Xi Jingping regime continues to white wash China’s Tibet invasion according to the latest article in the Human Rights Watch suggestions. The Chinese invasion of Tibet that is linked with the complete destruction of the Tibetan culture and forced infusion of Chinese culture in Tibet has been defended as a form of liberation by China and the present regime continues holding on to it.
When the whole world was changing from colonialism to modern democratic system, China led by Mao’s communist government was extending its expansionist policies to its peaceful neighboring countries. After China invaded Tibet in 1959, it has been making the propaganda of having liberated the Tibetans from the cruel feudal system in the ancient Tibet and developed the country by consolidating to its inseparable mother, mainland China.
Despite the Chinese invasion of Tibet as associated with severe human rights violation against Tibetans and destruction of deeply rooted Tibetan culture, Chinese effort to white wash its misdeeds in front of the world succeeded to keep it going even today. The article from Human Rights Watch China director Sophie Richardson says that the present Chinese government under Xi Jingping continues to white wash China’s past oppression in Tibet.
“Addressing its abusive past has never been a strength for the Chinese Communist Party, particularly in hotspots like Tibet. If anything, the party has become increasingly strident in defending its record in that region.” said the article by Richardson in HRW. It talks about an article written in praise of the recently died Chinese political commissar to Tibet during the cultural revolution in 1960s, Ren Rong by his protégé Radgi.
While the oppression imposed upon the Tibetans in Tibet during the cultural revolution by Rong and others, overseeing the suppression of the 1969 uprisings across the Tibet Autonomous Region and the imposition of martial law in 1970, executing thousands, Rong became the party president following that year.
“Yet Rong’s and others’ rule was so heavy-handed it prompted a rare public apology by the party’s general secretary, Hu Yaobang, during a 1980 visit to the Tibetan capital, Lhasa.” said the article.
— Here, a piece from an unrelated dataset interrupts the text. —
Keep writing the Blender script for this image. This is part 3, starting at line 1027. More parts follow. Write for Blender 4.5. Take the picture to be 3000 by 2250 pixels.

It said that Hu had promised a change, saying that he will look to remove half of the Chinese party members and government staff, Ren Rong from Tibet, “Yet the party never acknowledged Hu’s initiative, which was later emphatically reversed”.
“His eulogy, written in the name of Ragdi, one of his protégés, lauds his, “sweat, determination and…glorious deeds.” It concludes with no apparent irony that the, “masses of all nationalities in Tibet can never forget him.” The decision to honor a strongman associated with one of the darkest chapters of Maoist rule suggests an ever-bolder approach by the Communist Party under President Xi Jinping to whitewash history, the history that fuels unrest in Tibet to this day.” concluding that the Xi Jingping regime continues to white wash China’s Tibet invasion.